My partner and I never had the experience of being with babies. I was an only child, and she was the youngest of her family. Frantic Zoom calls, over-questioning, and anxiety-filled nights were the theme, along with unexpected joy, tears, and perseverance.

I was running my business through all of this chaos. Answering client emails, meeting deadlines, coming up with bold new themes and ideas for campaigns, designing slides until 2 in the morning, and giving virtual presentations to c-suite leaders across the country.

Pretending that the world around me was not the same dumpster fire I felt inside.

We all reach our breaking point, however. For me, it came in December of 2020.

  • I was exhausted personally from having no time for myself and no energy for my family.

  • I was exhausted emotionally from having my nerves constantly on high alert for a sustained period of time.

  • I was exhausted financially from supporting our family as the sole source of support when we knew we wouldn’t qualify for any of the subsidy programs announced.

  • I was exhausted creatively from clients who continued to ask me to work for money despite all of the above.

With that level of exhaustion and burnout, it’s almost impossible to see where to start healing and turn things around.

So what do entrepreneurs do when they can’t do anything?

We hire a coach, an expert to solve our problems for us and show us the way.

On my darkest night, I remember googling at 2 in the morning “how do you get over burnout fast without resting?”

The truth is I couldn’t heal until I made space for it.

You can’t heal burnout with a hack

We put our daughter in daycare. She started sleeping through the night eventually. We reconnected with our families once borders were open. I hired subcontractors, and stopped putting everything on myself.
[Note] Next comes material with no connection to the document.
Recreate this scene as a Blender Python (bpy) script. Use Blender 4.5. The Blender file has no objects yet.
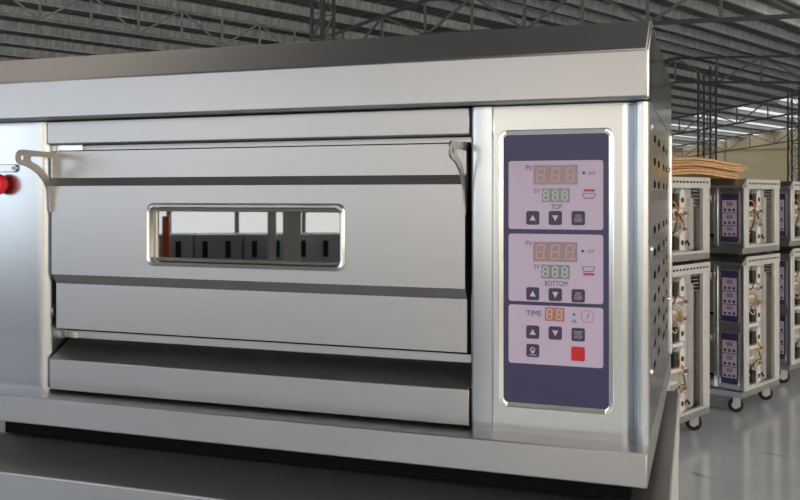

Those things all had huge impacts, but nothing as huge as completely changing my business model to get rid of retainers that were financially secure but bankrupted my time.

I was like an employee with 8 different bosses, and because of burnout, I couldn’t even hear the one boss I needed to listen to: ME.

How I was able to do client work at all is still a mystery to me today. Because to do a great presentation you need to be your optimal self.

To have great presentation content you need to have space to be creative, see connections, and have a sense of purpose.

The more space we have, the higher quality of everything we produce, and the happier we become.

Where in your life can you say “No” to things? Where in your life can you delete, delegate, or defer? How are you putting yourself first?

Do you have any experiences in your own life of how you’ve reclaimed your time to make space?